6 Operating the system
The everyday cheat-sheet — four knobs, four buttons, and the tablet.
Four knobs (volume)
The tablet
Keep it open during a meeting. Use it to mute a problem row, check where a signal is coming from, make small tone tweaks, and balance individual rows. It can do the things the knobs can't reach. Muting is row-level — you can't isolate a single mic (rows are grouped).
Common situations
- A mic howling or stuck open? Mute that row on the tablet. (Mics are push-to-talk, so it's usually a stuck button or a child playing.)
- Amplifier trouble? Press Standby to switch to the backup amp.

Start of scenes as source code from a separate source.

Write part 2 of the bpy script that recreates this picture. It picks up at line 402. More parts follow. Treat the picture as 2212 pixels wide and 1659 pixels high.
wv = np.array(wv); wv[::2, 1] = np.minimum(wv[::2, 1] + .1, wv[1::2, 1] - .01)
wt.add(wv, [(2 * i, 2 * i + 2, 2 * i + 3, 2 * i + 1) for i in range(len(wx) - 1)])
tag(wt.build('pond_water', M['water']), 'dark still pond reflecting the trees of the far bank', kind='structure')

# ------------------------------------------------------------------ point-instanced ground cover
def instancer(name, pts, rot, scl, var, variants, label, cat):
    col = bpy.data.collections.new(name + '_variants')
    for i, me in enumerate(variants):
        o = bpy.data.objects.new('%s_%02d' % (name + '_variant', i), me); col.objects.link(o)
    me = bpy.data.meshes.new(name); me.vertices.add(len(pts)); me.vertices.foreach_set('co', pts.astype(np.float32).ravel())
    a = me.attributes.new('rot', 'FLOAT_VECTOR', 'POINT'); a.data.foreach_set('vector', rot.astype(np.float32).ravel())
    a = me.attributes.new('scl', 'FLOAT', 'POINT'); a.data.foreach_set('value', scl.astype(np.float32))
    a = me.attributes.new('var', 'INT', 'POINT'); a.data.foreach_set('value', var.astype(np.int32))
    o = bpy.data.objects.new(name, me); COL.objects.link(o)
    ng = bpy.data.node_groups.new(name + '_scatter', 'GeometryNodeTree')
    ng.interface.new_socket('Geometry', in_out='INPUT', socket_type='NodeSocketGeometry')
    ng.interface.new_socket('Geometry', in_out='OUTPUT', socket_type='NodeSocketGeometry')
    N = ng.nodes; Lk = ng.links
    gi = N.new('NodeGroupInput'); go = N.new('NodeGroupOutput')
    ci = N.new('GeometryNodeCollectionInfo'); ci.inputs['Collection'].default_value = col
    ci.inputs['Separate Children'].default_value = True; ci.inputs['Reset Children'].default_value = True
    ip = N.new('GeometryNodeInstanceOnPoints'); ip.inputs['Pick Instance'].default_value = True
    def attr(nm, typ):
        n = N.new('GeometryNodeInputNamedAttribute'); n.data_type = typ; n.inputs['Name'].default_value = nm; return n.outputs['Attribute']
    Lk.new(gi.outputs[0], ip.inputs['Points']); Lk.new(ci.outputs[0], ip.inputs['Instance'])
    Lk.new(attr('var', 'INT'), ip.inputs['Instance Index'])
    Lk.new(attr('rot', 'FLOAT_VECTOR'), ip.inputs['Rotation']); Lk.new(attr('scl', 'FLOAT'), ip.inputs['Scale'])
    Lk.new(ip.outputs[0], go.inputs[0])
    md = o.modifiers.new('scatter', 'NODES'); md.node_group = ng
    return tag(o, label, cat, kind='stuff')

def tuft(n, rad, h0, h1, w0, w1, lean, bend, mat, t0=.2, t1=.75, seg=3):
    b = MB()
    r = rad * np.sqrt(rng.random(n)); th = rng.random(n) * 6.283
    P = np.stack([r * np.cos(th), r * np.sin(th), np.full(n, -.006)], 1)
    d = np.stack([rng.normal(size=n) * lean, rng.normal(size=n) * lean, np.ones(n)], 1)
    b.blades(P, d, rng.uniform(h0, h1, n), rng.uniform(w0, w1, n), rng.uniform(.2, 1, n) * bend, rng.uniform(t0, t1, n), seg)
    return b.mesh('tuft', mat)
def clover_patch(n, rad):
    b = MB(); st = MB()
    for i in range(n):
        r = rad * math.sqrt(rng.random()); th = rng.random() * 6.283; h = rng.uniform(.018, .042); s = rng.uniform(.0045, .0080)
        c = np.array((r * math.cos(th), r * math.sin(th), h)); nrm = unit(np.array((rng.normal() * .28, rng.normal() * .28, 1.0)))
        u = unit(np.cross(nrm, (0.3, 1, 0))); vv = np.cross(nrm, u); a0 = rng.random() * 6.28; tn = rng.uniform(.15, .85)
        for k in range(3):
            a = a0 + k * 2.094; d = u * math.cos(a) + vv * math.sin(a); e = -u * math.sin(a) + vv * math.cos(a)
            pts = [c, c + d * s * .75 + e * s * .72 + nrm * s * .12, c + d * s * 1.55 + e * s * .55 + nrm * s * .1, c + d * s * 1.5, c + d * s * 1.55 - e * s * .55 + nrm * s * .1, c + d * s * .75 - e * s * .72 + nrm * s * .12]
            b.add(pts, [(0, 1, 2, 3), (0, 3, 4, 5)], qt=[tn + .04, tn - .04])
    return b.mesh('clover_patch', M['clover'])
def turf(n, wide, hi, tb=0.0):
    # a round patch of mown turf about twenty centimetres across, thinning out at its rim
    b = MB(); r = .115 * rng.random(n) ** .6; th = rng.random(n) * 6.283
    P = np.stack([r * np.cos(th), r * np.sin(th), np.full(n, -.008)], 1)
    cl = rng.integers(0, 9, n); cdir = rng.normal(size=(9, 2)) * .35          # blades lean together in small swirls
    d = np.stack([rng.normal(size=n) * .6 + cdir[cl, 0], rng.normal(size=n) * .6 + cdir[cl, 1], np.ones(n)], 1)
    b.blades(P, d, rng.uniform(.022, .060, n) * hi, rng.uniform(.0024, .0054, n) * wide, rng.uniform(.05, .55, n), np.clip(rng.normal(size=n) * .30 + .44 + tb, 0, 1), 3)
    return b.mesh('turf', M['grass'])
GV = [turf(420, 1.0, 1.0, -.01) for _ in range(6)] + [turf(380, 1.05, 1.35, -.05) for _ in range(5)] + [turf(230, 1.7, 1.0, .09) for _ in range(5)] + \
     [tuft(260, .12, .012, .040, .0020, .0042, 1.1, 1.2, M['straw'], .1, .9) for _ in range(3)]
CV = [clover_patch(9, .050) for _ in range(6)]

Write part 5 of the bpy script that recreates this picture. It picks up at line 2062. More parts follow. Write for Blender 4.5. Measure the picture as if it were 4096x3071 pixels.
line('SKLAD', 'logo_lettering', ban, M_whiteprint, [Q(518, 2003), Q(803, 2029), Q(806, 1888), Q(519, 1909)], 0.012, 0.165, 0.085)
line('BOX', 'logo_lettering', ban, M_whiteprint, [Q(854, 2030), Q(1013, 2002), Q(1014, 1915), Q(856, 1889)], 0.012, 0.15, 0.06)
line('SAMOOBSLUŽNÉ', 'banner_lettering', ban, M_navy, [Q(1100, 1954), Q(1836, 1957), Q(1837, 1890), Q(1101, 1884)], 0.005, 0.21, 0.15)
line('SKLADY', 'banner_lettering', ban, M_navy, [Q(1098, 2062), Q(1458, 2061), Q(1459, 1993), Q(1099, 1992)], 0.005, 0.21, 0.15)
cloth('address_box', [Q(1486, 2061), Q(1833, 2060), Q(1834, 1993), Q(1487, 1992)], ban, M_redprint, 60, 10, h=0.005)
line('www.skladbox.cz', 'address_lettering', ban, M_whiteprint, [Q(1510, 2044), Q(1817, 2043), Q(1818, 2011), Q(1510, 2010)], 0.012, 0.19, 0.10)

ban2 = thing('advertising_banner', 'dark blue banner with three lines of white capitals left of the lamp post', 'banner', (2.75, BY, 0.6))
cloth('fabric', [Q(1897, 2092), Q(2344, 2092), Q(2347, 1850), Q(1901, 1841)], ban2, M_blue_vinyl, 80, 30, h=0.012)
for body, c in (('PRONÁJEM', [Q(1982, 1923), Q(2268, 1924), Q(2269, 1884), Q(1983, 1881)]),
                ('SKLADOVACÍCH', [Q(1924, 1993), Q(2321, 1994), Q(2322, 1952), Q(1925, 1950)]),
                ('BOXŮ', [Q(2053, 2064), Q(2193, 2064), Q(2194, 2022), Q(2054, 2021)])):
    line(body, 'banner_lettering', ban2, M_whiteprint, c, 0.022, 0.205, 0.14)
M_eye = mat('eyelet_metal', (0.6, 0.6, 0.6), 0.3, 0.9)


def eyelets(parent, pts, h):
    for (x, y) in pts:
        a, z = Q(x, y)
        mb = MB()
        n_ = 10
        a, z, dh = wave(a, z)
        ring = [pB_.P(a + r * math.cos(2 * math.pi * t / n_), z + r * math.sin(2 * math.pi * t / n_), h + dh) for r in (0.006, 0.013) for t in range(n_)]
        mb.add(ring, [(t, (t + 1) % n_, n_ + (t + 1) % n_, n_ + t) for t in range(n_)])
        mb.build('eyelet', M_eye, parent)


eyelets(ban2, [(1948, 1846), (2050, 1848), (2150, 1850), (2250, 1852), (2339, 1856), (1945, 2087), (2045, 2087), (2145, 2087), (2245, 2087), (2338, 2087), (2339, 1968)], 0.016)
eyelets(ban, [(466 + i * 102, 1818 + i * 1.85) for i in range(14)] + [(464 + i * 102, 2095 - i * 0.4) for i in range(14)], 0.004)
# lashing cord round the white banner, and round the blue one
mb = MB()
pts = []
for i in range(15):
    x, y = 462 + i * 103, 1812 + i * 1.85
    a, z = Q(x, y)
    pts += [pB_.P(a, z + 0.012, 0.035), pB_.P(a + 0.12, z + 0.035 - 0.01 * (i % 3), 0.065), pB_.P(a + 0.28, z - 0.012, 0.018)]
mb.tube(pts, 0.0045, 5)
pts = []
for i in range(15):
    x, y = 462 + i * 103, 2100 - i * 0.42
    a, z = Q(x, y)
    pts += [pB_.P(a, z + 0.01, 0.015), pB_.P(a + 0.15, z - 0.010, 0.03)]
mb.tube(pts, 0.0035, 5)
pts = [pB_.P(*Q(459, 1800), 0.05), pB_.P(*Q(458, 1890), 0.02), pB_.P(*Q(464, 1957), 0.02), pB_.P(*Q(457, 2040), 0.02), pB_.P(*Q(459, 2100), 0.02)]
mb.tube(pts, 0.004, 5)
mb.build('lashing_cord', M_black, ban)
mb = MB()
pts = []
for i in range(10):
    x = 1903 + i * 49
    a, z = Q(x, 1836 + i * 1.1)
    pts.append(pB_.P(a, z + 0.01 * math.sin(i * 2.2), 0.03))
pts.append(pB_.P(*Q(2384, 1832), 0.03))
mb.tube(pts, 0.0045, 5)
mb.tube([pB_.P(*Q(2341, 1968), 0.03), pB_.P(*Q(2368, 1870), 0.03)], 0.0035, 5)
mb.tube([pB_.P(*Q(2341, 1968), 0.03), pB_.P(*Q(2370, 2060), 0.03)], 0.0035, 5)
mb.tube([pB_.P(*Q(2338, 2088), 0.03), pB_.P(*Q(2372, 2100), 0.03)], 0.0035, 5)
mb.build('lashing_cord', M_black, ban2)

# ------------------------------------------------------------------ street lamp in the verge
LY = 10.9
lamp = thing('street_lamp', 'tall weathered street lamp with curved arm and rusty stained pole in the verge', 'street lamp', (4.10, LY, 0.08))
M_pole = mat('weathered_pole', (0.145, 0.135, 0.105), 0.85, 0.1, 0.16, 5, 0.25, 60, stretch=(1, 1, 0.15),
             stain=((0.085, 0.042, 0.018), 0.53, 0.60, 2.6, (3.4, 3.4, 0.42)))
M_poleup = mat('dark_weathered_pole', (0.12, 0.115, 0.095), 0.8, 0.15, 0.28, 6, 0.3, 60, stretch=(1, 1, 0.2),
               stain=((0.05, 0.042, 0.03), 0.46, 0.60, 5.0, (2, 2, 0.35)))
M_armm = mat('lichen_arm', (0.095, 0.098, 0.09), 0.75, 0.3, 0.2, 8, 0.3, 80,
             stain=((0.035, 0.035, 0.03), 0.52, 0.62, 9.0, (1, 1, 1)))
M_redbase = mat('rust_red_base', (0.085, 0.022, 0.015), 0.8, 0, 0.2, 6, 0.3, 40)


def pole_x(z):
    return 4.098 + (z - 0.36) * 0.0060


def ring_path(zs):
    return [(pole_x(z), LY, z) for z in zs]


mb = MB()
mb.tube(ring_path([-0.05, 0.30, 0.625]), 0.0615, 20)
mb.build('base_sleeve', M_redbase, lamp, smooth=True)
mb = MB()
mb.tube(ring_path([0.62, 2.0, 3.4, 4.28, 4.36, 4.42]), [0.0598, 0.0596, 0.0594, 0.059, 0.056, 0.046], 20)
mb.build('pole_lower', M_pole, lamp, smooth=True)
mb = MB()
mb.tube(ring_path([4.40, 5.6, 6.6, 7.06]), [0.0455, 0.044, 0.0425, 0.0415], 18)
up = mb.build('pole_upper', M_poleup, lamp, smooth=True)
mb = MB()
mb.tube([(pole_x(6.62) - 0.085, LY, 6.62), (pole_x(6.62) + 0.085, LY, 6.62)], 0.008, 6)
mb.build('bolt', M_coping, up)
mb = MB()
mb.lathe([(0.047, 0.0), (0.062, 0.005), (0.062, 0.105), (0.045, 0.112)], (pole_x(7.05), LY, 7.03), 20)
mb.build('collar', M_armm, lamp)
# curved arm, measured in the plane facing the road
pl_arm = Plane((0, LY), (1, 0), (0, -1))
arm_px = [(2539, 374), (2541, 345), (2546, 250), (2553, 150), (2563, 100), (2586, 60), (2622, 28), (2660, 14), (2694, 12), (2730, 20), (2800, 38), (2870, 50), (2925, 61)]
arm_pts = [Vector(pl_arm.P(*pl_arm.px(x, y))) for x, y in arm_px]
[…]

- Reading mic playing up? Both reading mics are live — switch or blend to the other on the tablet. There's no physical switch any more.
- Singing: bring the Singing knob up for the singing, back down after.
- End of meeting: press Power to drop the amps; leave everything else on.
7 Still to confirm
Normal on-the-day checks — nothing that holds up the plan.
- Foyer, toilets & amenities speakers — confirm whether they share one amplifier or need two (on one amp they switch together; splitting lets the foyer switch on its own), by tracing the existing wiring.
- Back-row microphone cabling — check what's already run to the very back rows, and add cabling if needed.
- Tablet connection — settle the best way to connect the control tablet to the DSP.
- Final microphone grouping — confirm how the back rows are grouped so everything fits neatly.
- Zoom "mix-minus" — verify remote callers don't hear themselves echoed back.
- Hall tone — re-tune the room once the equaliser moves into the DSP: match the current sound, or aim for a touch better.
- Grounding & cable shields — confirm the racks share a clean ground and the tie-line shields are grounded at one end only (no hum loops).